School of Graduate Studies

School of Graduate Studies
School of Graduate Studies

Allison Sherman

Art History

photo of Allison Sherman

Featured Graduate Coordinator - Dr Allison Sherman, Art History

by Georgia Carley, November  2015


Dr. Allison Sherman, Art History, is one of two 2015 Featured Graduate Coordinators at Queen’s. The Featured Graduate Coordinator is an initiative to provide support and encourage good practices, especially for those faculty members new to the role of Graduate Coordinator. I sat down with Dr. Sherman to discuss her tips for excelling as a Graduate Coordinator.

Dr. Sherman tells me that as a relatively new PhD and adjunct professor, she was initially daunted by the role, but she quickly found that her recent experience as a graduate student was actually an asset in understanding the challenges and anxieties students face, before and after graduation.

 Dr. Sherman feels her two years as Graduate Coordinator have made her a better teacher, advisor and colleague, and appreciates the opportunity she was given to learn more about university administration so early in her career.

 She offers the following advice to prospective Graduate Coordinators: 


            “Attention to detail, knowledge of policies and procedures, numbers and budget” are essential to the job, Dr. Sherman tells me, “but of equal importance are the interpersonal aspects of the role.”

Students will come to the Graduate Coordinator “in moments of real anxiety and panic” and the faculty member must be ready to listen and respond to the real concerns that the students are dealing with. Sometimes all they need is a sounding board, or a bit of compassion and encouragement from a neutral party.
The emotional labour involved in the job is also rewarding, as the Graduate Coordinator is offered the opportunity to walk with students on their journeys through the graduate program, to watch them grow as individuals and scholars.

Group Workshops:

            “Start early and be clear about the objectives. Provide the points on the compass and students will gravitate to a positive result.”

As Graduate Coordinator, Dr. Sherman met with students in cohorts in September and March, to address the specific needs of students at each stage of their graduate programs. These meetings were timed to set them up for success from the start of a new school year, and to keep them on track as they embarked on the more independent work that generally accompanies the loosely structured spring/summer term.
Dr. Sherman also ran a series of external grant workshops, providing detailed information about the process, expectations and deadlines for the standard external applications (particularly SSHRC) and facilitating an opportunity for students to peer-workshop their grant proposals.

While the meetings and workshops were an investment of time, Dr. Sherman sees that the time was well spent. Rather than meeting with students one-on-one or replying to emails all asking the same questions about the process, Dr. Sherman was able to provide students with the basic information all in one go.
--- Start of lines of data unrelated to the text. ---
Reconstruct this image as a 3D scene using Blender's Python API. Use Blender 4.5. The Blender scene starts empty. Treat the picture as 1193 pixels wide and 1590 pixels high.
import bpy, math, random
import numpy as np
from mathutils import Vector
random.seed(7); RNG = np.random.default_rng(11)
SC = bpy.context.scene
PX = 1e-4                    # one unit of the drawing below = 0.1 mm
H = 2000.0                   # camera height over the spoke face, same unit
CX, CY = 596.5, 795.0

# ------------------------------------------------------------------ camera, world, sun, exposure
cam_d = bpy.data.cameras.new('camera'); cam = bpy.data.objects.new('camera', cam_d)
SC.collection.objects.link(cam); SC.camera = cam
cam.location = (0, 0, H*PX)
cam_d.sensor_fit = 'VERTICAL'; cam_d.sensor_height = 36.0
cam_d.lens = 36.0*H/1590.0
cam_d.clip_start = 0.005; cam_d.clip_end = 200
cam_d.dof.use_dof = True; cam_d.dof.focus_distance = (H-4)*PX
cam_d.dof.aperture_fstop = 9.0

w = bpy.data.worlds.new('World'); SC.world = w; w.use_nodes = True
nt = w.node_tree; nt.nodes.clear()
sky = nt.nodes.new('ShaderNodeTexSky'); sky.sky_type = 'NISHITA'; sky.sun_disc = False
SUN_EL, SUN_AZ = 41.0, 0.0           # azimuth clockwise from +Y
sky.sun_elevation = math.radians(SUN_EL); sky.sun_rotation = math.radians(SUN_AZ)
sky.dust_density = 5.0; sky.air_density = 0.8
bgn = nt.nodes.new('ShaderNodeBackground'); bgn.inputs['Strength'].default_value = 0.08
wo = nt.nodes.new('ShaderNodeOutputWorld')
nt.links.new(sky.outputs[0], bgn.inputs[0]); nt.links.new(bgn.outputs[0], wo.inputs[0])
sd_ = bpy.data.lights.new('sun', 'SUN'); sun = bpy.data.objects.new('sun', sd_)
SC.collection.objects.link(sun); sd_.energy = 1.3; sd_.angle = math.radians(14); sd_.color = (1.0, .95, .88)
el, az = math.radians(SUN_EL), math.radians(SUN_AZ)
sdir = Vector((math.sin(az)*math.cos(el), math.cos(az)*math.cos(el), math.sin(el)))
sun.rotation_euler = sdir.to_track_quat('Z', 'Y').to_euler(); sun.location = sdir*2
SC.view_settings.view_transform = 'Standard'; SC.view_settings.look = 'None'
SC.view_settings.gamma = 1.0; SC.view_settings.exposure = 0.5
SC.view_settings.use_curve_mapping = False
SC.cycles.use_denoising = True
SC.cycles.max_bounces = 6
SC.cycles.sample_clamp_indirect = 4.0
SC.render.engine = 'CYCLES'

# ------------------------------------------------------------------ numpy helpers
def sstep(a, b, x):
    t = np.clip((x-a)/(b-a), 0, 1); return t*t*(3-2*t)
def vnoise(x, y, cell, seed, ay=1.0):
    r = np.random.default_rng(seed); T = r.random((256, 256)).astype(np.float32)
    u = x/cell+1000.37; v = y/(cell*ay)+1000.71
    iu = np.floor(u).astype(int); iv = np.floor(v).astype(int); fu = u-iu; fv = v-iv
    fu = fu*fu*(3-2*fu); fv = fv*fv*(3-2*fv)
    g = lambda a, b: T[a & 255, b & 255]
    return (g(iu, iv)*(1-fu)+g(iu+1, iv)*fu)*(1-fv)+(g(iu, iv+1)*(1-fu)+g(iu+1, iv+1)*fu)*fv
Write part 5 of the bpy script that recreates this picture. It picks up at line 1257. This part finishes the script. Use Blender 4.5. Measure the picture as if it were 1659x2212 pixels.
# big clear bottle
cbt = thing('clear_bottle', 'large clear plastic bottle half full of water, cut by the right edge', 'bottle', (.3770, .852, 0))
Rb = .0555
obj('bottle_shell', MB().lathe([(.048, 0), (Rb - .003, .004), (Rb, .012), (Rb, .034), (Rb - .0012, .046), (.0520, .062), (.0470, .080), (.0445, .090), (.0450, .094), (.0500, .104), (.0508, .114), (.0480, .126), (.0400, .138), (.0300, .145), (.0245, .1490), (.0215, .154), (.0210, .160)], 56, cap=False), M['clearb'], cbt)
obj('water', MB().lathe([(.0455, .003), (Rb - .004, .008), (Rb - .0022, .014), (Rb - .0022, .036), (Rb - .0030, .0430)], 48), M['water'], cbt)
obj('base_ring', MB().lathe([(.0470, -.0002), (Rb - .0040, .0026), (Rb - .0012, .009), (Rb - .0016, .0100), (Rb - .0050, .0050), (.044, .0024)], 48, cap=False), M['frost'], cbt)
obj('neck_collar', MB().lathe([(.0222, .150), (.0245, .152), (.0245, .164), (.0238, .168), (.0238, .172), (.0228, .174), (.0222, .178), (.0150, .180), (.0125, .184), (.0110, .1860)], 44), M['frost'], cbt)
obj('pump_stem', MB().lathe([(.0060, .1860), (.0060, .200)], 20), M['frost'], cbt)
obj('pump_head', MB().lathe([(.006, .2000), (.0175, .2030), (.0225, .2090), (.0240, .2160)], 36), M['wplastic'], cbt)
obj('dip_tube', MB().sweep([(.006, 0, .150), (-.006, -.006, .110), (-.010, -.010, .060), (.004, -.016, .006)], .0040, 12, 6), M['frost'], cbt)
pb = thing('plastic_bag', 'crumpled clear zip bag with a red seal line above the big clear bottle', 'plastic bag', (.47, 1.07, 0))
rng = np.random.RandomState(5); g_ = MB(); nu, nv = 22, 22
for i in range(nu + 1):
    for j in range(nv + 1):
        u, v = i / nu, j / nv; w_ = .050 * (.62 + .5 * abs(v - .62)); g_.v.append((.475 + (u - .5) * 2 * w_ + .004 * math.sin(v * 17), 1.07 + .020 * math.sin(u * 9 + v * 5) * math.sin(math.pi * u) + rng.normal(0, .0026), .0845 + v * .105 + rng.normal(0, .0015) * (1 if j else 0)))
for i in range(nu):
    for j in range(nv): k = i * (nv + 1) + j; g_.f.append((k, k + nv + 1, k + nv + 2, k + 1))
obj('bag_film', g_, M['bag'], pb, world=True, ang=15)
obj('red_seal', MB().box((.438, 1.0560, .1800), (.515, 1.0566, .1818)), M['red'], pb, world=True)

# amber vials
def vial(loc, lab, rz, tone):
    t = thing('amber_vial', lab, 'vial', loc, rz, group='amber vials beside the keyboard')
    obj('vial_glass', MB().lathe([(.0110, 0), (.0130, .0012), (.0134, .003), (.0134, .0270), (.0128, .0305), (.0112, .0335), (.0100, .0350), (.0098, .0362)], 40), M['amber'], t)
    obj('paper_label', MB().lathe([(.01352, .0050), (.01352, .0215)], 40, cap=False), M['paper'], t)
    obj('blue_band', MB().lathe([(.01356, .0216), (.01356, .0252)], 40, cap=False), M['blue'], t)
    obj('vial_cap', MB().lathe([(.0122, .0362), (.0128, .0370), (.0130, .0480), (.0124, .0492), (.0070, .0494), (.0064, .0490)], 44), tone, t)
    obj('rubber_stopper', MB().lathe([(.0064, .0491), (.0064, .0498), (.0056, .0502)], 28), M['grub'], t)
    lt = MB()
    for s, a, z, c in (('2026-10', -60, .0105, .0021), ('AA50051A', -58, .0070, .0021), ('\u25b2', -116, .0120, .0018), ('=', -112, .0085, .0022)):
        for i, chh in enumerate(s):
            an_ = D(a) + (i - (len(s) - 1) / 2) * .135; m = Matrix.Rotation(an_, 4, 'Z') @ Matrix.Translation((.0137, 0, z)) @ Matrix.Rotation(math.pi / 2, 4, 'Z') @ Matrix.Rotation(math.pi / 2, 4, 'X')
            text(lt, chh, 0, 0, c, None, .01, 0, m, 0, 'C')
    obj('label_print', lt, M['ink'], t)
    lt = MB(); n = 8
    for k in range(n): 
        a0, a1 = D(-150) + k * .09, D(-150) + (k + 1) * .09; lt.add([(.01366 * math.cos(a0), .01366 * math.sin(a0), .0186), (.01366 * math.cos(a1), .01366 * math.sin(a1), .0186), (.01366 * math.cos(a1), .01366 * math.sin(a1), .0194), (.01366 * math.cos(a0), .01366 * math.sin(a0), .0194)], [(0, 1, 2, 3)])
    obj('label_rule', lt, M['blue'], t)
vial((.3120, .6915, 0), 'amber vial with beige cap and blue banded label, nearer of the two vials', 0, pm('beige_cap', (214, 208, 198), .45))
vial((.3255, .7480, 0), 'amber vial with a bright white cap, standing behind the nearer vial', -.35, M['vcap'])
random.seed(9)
The time spent with the students in the workshop also made the Departmental Appraisal aspect of the external grant applications much easier for Dr. Sherman. She was already familiar with the proposals and was able to provide the applicants with feedback for improvement before their formal submission. Dr. Sherman feels that the investment of time in providing students with this guidance makes for stronger applications and points out that more than half of the graduate students the Art History Department are externally funded.


Sometimes, the Graduate Coordinator must tread carefully, particularly when it comes to addressing student-supervisor conflicts. Such issues are troubling for all concerned, but it is important for the Graduate Coordinator to be sensitive to the inherent power imbalance in the dynamic and the anxiety this can cause for students. 

The Graduate Coordinator must walk a fine line in their role as mediator between faculty and student. Preserving the supervisory relationship is incredibly important, but so is maintaining a good working relationship with one’s colleagues.

The Graduate Coordinator must find a way to validate the student’s concerns without undermining the supervisor, and should try to assist in opening the lines of communication between the two parties rather than intervening directly.


Dr. Sherman also has more practical tips for fellow Graduate Coordinators:

Administrative Assistants

The first is to cultivate a good relationship with the departmental administrative assistants. These are the “unseen and unsung” heroes of the department, who help the Graduate Coordinator stay on top of deadlines and make sure everything runs smoothly.

Email Folders

The second is to keep good files and sub-files, especially in email. Dr. Sherman describes how she has folders for each cohort, student, and supervisor, to keep all correspondence clearly archived and easily retrievable.

Student Leadership

Third, Dr. Sherman recommends delegating some activities to students. For example, Dr. Sherman organized a peer-mentoring committee to assist with recruitment. She found students willing to correspond and meet with prospective students. The peer mentors are the best ambassadors for the graduate program and were able to answer prospective students’ questions about the program and graduate life on campus, creating a sense amongst prospective students that they have a community waiting for them at Queen’s before they have even accepted their offers.

Dr. Sherman also had students assist with running professional development workshops, allowing students to doubly benefit from the workshops’ content and the professional (and CV-worthy) experience of running a workshop series.